In a dream, a mysterious voice calls out in the night to King Alantako, warning of “chaos” ahead for the young Nigerian sovereign.
He wakes with a start and sets out on an adventure that will lead him to his destiny and save the kingdom of Ile Kaaro Oojiire.
So begins The Wild Kingdoms — a Nigerian-made video game for mobile phones, published in 2022 by Nigerian studio Kucheza.
Photo: AFP
In a gaming world dominated by US and Asian giants, it is distinguished by its setting: west Africa’s Yoruba ethnic culture.
To develop their nascent industry, Nigerian studios are drawing on their native traditions and “natural creativity,” said Hugo Obi, the Lagos-based founder of another maker, Maliyo Games.
“That ability to tell stories and to tell unique stories and to build characters and to build worlds is something that Nigeria has done very well,” Obi said.
The sector is still in its infancy, but they see great potential in a country where 70 percent of people are aged under 30 and with one of the fastest-growing populations in the world.
“If you look at the diversity of food as an example, the diversity of languages, once you then start to blend those together, you start to create new forms and new styles,” Obi said.
Maliyo has grown to 36 employees from three in five years, providing its own online training program to assemble a team of developers and designers in five African countries.
An Africa-wide team of 14 people worked for 14 months to bring out its mobile-phone cooking game Iwaju Rising Chef, adapted from an animated series broadcast on Disney last year.
In it, the player cooks up Nigerian specialties such as jollof rice and deep-fried dough balls known as puff puffs.
A survey by Maliyo found that Nigeria was the fastest-growing out of the five leading African countries in the video game sector — the others being Algeria, Egypt, South Africa and Tunisia.
Nigerian gaming revenues were “surging,” the report said, from US$11 million in 2019 to more than US$60 million last year.
Nigeria was home to nearly one-quarter of all the studios on the continent, it said.

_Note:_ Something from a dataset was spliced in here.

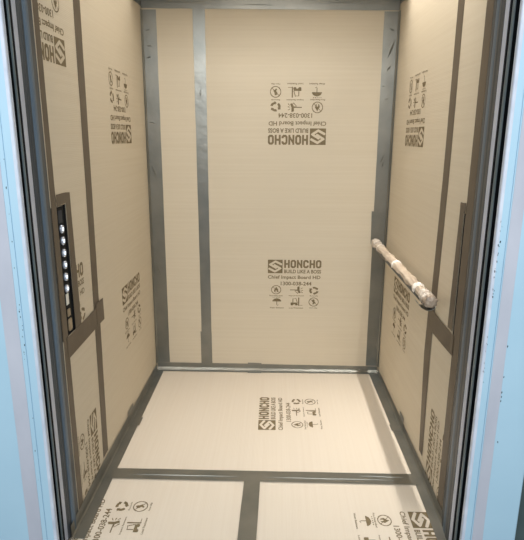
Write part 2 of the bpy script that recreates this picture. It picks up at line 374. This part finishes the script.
# ------------------------------------------------------------------ tape
def lerp_line(pts, n):
    pts = [Vector(p) for p in pts]; L = [0]
    for i in range(1, len(pts)): L.append(L[-1]+(pts[i]-pts[i-1]).length)
    out = []
    for k in range(n+1):
        s = L[-1]*k/n; i = 1
        while i < len(L)-1 and L[i] < s: i += 1
        out.append(pts[i-1].lerp(pts[i], (s-L[i-1])/max(1e-9, L[i]-L[i-1])))
    return out
SEED = [0]
def tape(label, lines, normals, off=.0010, m='tape', sub=3, amp=.0003, jit=.0012, cat='tape', group='grey tape strips', name='tape_strip', parent=None):
    """lines: polylines along the strip; normals: outward direction at each line"""
    SEED[0] += 7.3; sd = SEED[0]
    Lr = [lerp_line(l, 2) for l in lines]
    length = max(sum((l[i+1]-l[i]).length for i in range(2)) for l in Lr); n = max(6, int(length/.022))
    Lr = [lerp_line(l, n) for l in lines]; bm = bmesh.new(); grid = []
    for i in range(n+1):
        row = []
        for k in range(len(lines)):
            steps = sub if k < len(lines)-1 else 1
            for j in range(steps):
                t = j/steps
                nv = Vector(normals[k]); p = Lr[k][i]
                if t > 0:
                    p = p.lerp(Lr[k+1][i], t); nv = nv.lerp(Vector(normals[k+1]), t)
                row.append((p, nv.normalized()))
        vr = []
        for c, (p, nv) in enumerate(row):
            q = p + nv*(off+amp*(.5+noise.noise(Vector((p.x*23+sd, p.y*23, p.z*23)))))
            if c in (0, len(row)-1):
                d = (row[-1][0]-row[0][0]).normalized() if c else (row[0][0]-row[-1][0]).normalized()
                d = (d-nv*d.dot(nv))
                q = q + d*jit*noise.noise(Vector((p.x*9+sd+c, p.y*9, p.z*9)))
                q = q - nv*amp*.15
            vr.append(bm.verts.new(q))
        grid.append(vr)
    for i in range(n):
        for c in range(len(grid[0])-1):
            bm.faces.new((grid[i][c], grid[i+1][c], grid[i+1][c+1], grid[i][c+1]))
    o = from_bm(name, bm, M[m], parent, smooth=True)
    sm = o.modifiers.new('thickness', 'SOLIDIFY'); sm.thickness = .0003; sm.offset = 0
    es = o.modifiers.new('crisp_edge', 'EDGE_SPLIT'); es.split_angle = math.radians(35)
    if not parent: tag(o, label, cat, group)
    return o
X, Xn, Y_, Zp, Zn = (1, 0, 0), (-1, 0, 0), (0, -1, 0), (0, 0, 1), (0, 0, -1)
DX = lambda a, b: tuple(Vector(a).lerp(Vector(b), .5).normalized())
G2 = 'grey tape strips'
C_ = .009
# back wall
t_left = tape('vertical grey tape folded into the back left corner', [[(0, 3.205, .05), (0, 3.212, 2.19)], [(0, D-C_, .05), (0, D-C_, 2.19)], [(C_, D, .05), (C_, D, 2.19)], [(.084, D, .05), (.085, D, 2.19)]], [X, X, Y_, Y_])
t_seam = tape('vertical grey tape over the seam of the back wall boards, left of the logos', [[(.3005, D, .035), (.292, D, 2.23)], [(.364, D, .035), (.361, D, 2.23)]], [Y_, Y_], .0016)
t_right = tape('vertical grey tape folded into the back right corner, crumpled near the top', [[(1.374, D, .045), (1.366, D, 2.18)], [(W-C_, D, .045), (W-C_, D, 2.18)], [(W, D-C_, .045), (W, D-C_, 2.18)], [(W, 3.195, .05), (W, 3.200, 2.18)]], [Y_, Y_, Xn, Xn], .0012)
t_top = tape('horizontal grey tape along the top edge of the back wall', [[(.003, D, 2.197), (W-.003, D, 2.184)], [(.003, D, 2.265), (W-.003, D, 2.265)]], [Y_, Y_], .0024)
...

Besides the challenge of finding trained developers, Nigerian studios also struggle to secure funding, studios say.
“Nigerians invest in real estate, Nigerians invest in oil and gas, Nigerians invest in anything tangible,” Obi said. “This idea of intellectual property is something that is still very new and seen as high-risk.”
As well as the funding battle, developers also face patchy power and Internet networks, said Ewere Ekpenisi-Igumbor, co-founder of the studio Dimension 11.
His studio is developing a game in partnership with Microsoft for its Xbox console: Legends of Orisha, another title drawing on Yoruba legends.
Yet Ekpenisi-Igumbor believes the country is beginning to take notice, hailing the creation in 2023 of a new ministry for culture and the “creative economy.”
“Historically, the government wasn’t as involved or even aware of the industry, but things are changing now,” he said.
“Nigeria is arguably the second or third-largest country for game development” on the continent, said Vic Bassey, founder of the specialist Web site Games Industry Africa.
However, its share of global production is “less than 0.5 percent,” he added — and although it makes a lot of games, relatively few people in the country can afford to buy them.
The Wild Kingdoms has seen its biggest share of downloads in Brazil, said Bukola Akingbade, founder of Kucheza, the studio that developed it.
The Latin American nation is home to a Yoruba spiritual tradition dating back centuries.
David Tomide, a 29-year-old who calls himself “the first gamer influencer in Nigeria,” looks to youngsters as a source of hope for the sector, with “Generation Alpha” teenagers “always wanting to be on their phone.”
“Most of the games that we play here in Nigeria are not Nigerian-made,” he said.
However, “if I see a good Nigerian game that tells a good story, I’ll play it on stream,” he added.